L’emendamento per salvare la popolare di Bari



Per la Banca Popolare di Bari arriva «l’aiutino» del governo.Con un emendamento della maggioranza al decreto Crescita, approvato ieri in commissione, ha preso forma in maniera definita il piano per trasformare le Dta (deferred tax asset, crediti fiscali differiti) in crediti d’imposta veri e propri. La differenza tra le due categorie è sostanziale. I crediti d’imposta sono infatti computabili ai fini del calcolo del Cet1 – il capitale di migliore qualità, principale parametro di solidità di una banca -.
La misura prevede che ad usufruire della facilitazione siano tutte le società, finanziarie e non finanziarie, che nascano da una aggregazione e che abbiano sede al primo gennaio 2019 Campania, Puglia, Basilicata, Molise, Calabria, Sicilia e Sardegna. A confermare che sia una misura tagliata su misura per la popolare pugliese, da tempo in difficoltà, sono le parole del relatore del decreto alle commissioni Bilancio e Finanze della Camera, il leghista Giulio Centemero, unita alla lettura della relazione tecnica di accompagnamento al decreto. «È chiaro che in un Paese banco-centrico in cui le aziende dipendono dal credito bancario il fallimento di istituti di credito provoca costi sociali enormi», ha detto Centemero, aggiungendo che la norma, che avrebbe già il via libera della Commissione Ue, «non riguarda solo gli istituti di credito ma – ha aggiunto – è evidente che al Sud ci sono istituti in crisi che potrebbero, creare problemi qualora andassero in default o non fossero sufficientemente capitalizzati». Nella relazione tecnica si spiega come una stima delle Dta convertibili nelle regioni interessate dà un totale di 2,96 miliardi, dei quali 2,52 per le imprese non finanziarie. Le Dta bancarie convertibili ai sensi della nuova norma sarebbero quindi circa 440 milioni. La Popolare di Bari ha da sola 424 milioni di euro di Dta a livello consolidato, comprese dunque quelle che fanno capo alla Cassa di risparmio di Orvieto, che però ha sede fuori dal perimetro di applicazione della legge.
Forse è per questo che, nelle more della definizione del provvedimento – la cui prima formulazione risale a un mese fa – la Bari ha annunciato la settimana scorsa di aver ricevuto un’offerta vincolante per la quota di maggioranza della CrOrvieto.
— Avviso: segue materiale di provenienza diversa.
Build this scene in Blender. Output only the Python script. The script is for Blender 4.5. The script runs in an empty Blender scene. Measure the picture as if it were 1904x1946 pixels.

La Popolare di Bari, principale istituto del Sud, è da tempo in difficoltà. La settimana scorsa oltre alla cessione di Orvieto ha annunciato anche un ampliamento delle perdite del 2018 a 397,2 milioni, con un Cet1 ormai ridotto al 7,52% a fronte di una richiesta minima dell’8,8%. La banca ha anche annunciato lo slittamento al 13 e 14 luglio dell’assemblea per approvare il bilancio d’esercizio. La misura prevista nel Dl Crescita consentirebbe di rafforzare l’istituto senza traumi, con un costo per i conti pubblici di circa 600 milioni, spalmati su oltre 10 esercizi, in termini di minori incassi fiscali per via del riconoscimento dei crediti d’imposta.
«È un provvedimento che ci auguriamo metta fine ad un lunghissimo periodo di incertezze», ha detto il presidente di PopBari, Marco Jacobini. Anche perché «imporrà ai cda degli istituti di credito una riflessione nel valutare ipotesi di aggregazione, fermo restando che queste devono creare valore per gli azionisti», ha detto il presidente della Banca Popolare Puglia e Basilicata Leonardo Patroni Griffi. Ovvero, uno dei principali candidati alla fusione con Bari.